幼い頃に見た黒光りする蔵の印象が、ロケ地にこだわった背景かもしれない。

ミツカン酢は江戸末期の1804年に半田運河沿いで創業した。当時、船で行商に行った江戸の街角では現在の握り寿司の元祖となる「早ずし」の屋台が流行していた。

この時、良質な酢を安定供給することで信頼を得たミツカン酢は、握り寿司が日本全国から世界へ広がる過程で発展してきた。今でも本拠地を半田に置きながら酢の文化を発信している。

寿司 豊場屋本店

酢の蔵を見ているうちに寿司が食べたくなったので、半田運河に近い「豊場屋本店」に立ち寄った。知多半島の名産のひとつとされる穴子を握ったランチタイムメニューを注文する。

穴子は甘辛く煮た後に軽くあぶられ、ふっくら感と香ばしさがある。余分な脂分を落としたあっさり目の味つけは、8貫食べるのに丁度よい加減だ。

新美南吉の生家 Birthplace of Nankichi Niimi 

JR半田駅

『ごん狐』で有名は童話作家、新美南吉(1913〜1943)は半田運河がある半田市で生まれた。大正初期の生家が公開されているので、街道を散策しながら立ち寄ることにした。

明治時代の鉄道開通ラッシュで、愛知県でも半田運河のそばまで鉄道がのびた。
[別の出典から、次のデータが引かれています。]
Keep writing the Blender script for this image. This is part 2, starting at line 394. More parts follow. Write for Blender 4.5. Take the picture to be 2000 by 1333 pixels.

明治43年(1910年)に建てられた半田駅の路線橋は今も使われていて、現存する日本最古の路線橋になるそうだ。

駅前と街道沿いには、醸造所に集まる人々のために発達した料亭や商店などが広がる。

新見南吉の生家

新美南吉の生家は、かつての田舎道の面影が残る細くて曲がりくねった道沿いにある。右の部屋は父親が畳屋として使い、左の部屋は母親が下駄屋として使っていた。幼い頃の南吉は縁側に座って往来の人通りを眺めるのが好きだったという。

斜面に建つ家の地階には、土間と小さな茶の間がある。土間には井戸と流し、かまど、物置を兼ねた風呂場がある。便所は外の吹きさらしであった。

必要最低限の設備による質素な暮らしである。家の近くには水田と小さな山が広がる。特に、絶景や奇観があるわけではない。それゆえ、想像力が豊かになったのかもしれない。

黒澤明や新美南吉の心象風景にあるのは、かつて日本のどこにでもあった風景なのであろう。